Deuxièmement, il y a le travail d’adaptation effectué par Steven Kloves (qui travaillera sur tous les épisodes excepté ‘’L’ordre du phénix’’). Ce défi n’était toutefois pas le plus délicat à relever sur ce premier film. En effet, l’intrigue du livre était à la base très simple. Pour le premier ouvrage, J. K. Rowling s’était essentiellement concentrée sur la présentation de l’univers et des personnages, l’intrigue passant au second plan. Le livre, peu épais n’offrait pas encore un grand défi d’adaptation. Cela se sent à l’écran. Steven Kloves n’a pas effectué de coupe discutable. En 2h18 (générique non compris), l’univers est posé, l’intrigue s’est déroulée de manière fluide et les relations entre les protagonistes sont établies. Bien entendu, et ce sera la limite de tous ces films, le regard extrêmement tendre de Rowling pour ses personnages, les pensées d’Harry où encore la petite scène qui ne fait pas avancer l’intrigue ne pourront jamais être traduits à l’écran. C’est ce qui limite cette entreprise cinématographique : pourquoi voir les films quand on peut lire les livres plus forts, plus personnels et surtout plus complets ?

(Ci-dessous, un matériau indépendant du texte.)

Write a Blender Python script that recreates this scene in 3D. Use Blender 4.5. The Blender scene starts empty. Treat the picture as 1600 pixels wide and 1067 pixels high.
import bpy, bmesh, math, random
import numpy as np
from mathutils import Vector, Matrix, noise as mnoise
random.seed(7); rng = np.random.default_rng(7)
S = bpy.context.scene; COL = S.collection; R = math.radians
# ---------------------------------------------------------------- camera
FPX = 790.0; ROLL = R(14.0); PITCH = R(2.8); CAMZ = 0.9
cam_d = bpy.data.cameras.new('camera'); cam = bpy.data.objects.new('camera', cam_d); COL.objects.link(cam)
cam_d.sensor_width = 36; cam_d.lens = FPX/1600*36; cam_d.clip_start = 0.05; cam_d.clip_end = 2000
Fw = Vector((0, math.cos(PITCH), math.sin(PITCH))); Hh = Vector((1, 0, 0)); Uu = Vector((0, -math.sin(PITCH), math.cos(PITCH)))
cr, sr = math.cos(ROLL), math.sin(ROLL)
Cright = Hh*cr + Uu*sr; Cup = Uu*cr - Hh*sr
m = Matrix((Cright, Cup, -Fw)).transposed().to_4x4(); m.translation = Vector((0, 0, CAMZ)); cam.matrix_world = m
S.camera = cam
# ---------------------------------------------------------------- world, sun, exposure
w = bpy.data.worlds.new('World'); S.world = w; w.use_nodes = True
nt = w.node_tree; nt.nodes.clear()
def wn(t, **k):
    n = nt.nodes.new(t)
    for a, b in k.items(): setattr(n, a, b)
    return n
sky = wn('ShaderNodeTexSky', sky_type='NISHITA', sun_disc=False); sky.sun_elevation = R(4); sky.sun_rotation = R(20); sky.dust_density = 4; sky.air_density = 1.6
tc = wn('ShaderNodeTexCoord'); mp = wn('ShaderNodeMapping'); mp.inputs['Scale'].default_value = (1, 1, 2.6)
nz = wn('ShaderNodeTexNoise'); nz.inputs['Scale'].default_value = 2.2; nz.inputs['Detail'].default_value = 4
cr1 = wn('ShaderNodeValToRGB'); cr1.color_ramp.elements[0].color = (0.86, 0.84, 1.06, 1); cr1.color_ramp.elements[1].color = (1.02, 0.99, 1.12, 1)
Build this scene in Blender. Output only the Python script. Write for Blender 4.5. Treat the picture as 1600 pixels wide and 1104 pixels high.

Troisièmement enfin, il y avait comme défi la distribution. Quels acteurs prendre pour Harry, Ron, Hermione et tous les autres personnages, déjà si ancrés dans les mémoires du public (en 2001, quand ce film-là sort, Rowling a déjà écrit et publié les quatre premiers tomes !) ? Concernant les seconds rôles, on a droit à tout le gratin du cinéma et du théâtre britannique. Richard Harris en Dumbledore, Maggie Smith en McGonagall Robbie Coltrane en Hagrid et l’inénarrable Richard Griffiths en Vernon Dursley sont des choix judicieux. Et il nous suffit d’entendre la voix d’Alan Rickman en Rogue pour entrer définitivement dans le film. Mêmes les plus petits rôles sont bien campés : John Hurt en une scène rend troublant le personnage d’Ollivander, plus encore que dans le livre ! Après, il y a les trois acteurs principaux. Et là, on peut regretter que Daniel Radcliffe, Rupert Grint et Emma Watson en fassent des tonnes. C’est bien simple, ils adoptent tous les tocs du gamin émerveillé. Et que j’écarquille les yeux, et que je suis bouche bée… Ce n’est pas forcément leur faute, Chris Colombus a la fâcheuse tendance à faire cabotiner les enfants acteurs dans ses films. Ici, cela est frappant avec Ron qui traduit sa nervosité par une déglutition trop appuyée (il le fait deux fois : d’abord quand il apprend que Voldemort veut de nouveau tuer Harry, puis quand Neville tente de les arrêter à la fin du film). Mais à l’instar de la réalisation et de l’adaptation, le jeu des trois acteurs va peu à peu évoluer, en bien comme en mal.
Pour son baptême de l’air cinématographique, Harry Potter partait bien. L’univers de Rowling est plutôt brillamment retranscrit à l’écran. On peut émettre des réserves sur l’interprétation des trois acteurs principaux et sur l’aspect un peu trop enfantin du film. Mais l’histoire de ce gamin qui commence dénué de tout (de réelle famille, de réel foyer, d’amis) pour finalement tout gagner est digne des plus beaux contes de fée. ‘’Harry Potter à l’école des sorciers’’ n’est pas le meilleur opus de la saga, il est simplement celui que tout le monde doit voir. Pas tellement parce qu’il est le premier épisode, mais parce qu’il est celui où Harry effectue un vrai parcours du personnage. Un film à redécouvrir en salle en 2018.